Although Simmons had been working on a song before called ‘Stanley The Parrot’, Stanley took the crux of it and turned it into the song ‘Strutter’, recalling: “We started trying to recast it in the vein of The Rolling Stones. And the words just came to me”. Taking the makings of a Keith Richards-style shuffle, the song fits comfortably in the Stones-esque mould, as if Mick Jagger is singing about a girlfriend who isn’t giving him the time of day.

Having the song was half the battle, but the rest of the band needed to be finalised. After combing through Rolling Stone, Simmons came across an ad for a drummer willing to do anything to make it, who turned out to be Peter Criss. Despite the power behind the tune, Criss’s performance behind the drums kicks everything into high gear with a tom-tom-heavy groove.
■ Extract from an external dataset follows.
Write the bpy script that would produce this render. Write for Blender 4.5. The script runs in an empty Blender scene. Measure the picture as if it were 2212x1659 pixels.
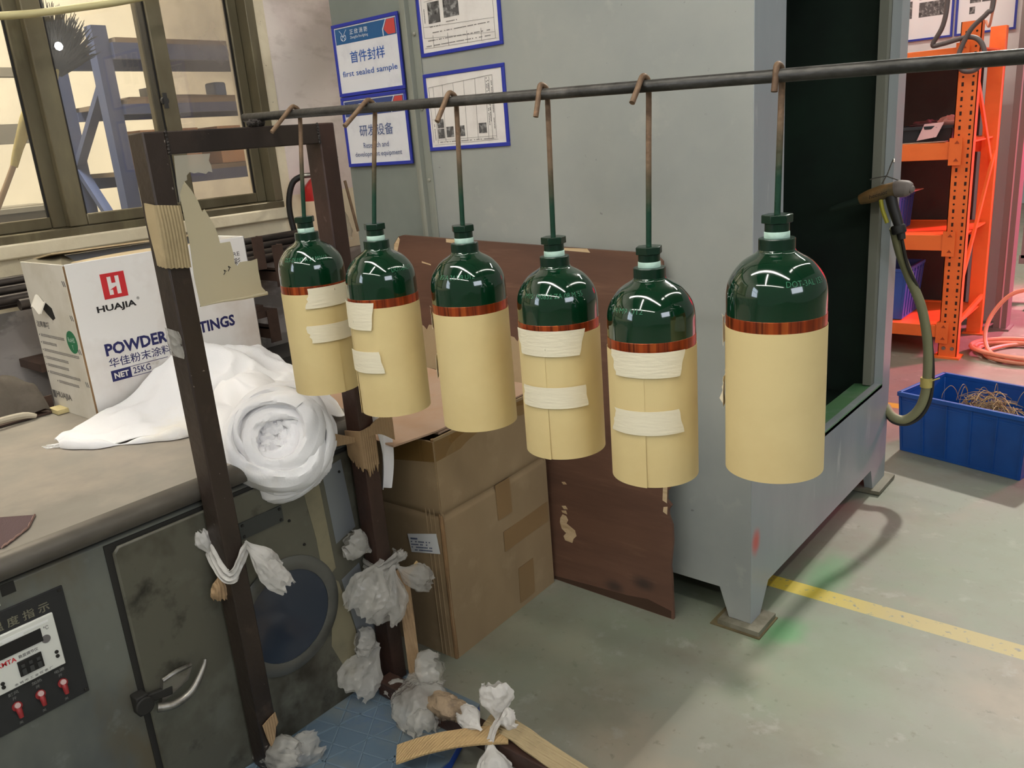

As the band started shopping for a guitar player, a misfit kid turned up to the audition with two different shoes on both feet. After muscling his way into the rehearsal space, Ace Frehley became the band’s go-to guitarist, possessing the same confident swagger as most guitar slingers before him, eventually being cast as ‘The Spaceman’.

Although KISS would carve out their brand of rock and roll following their formation, the influence of The Stones would linger around for a while. Across their first album, nearly every track boasts the standard chord voicings of Keith Richards, including the now famous suspended sound that Richards would later utilise in his various open tunings.

During their disco years, Frehley would also end up covering the song ‘2000 Man’ from the group’s psychedelic album, Their Satanic Majesties Request, which perfectly fits his spaced-out aesthetic. The Rolling Stones may have had enough rock and roll in their ranks for decades’ worth of good times, but KISS managed to find their voice when they turned that swagger into a rock and roll circus.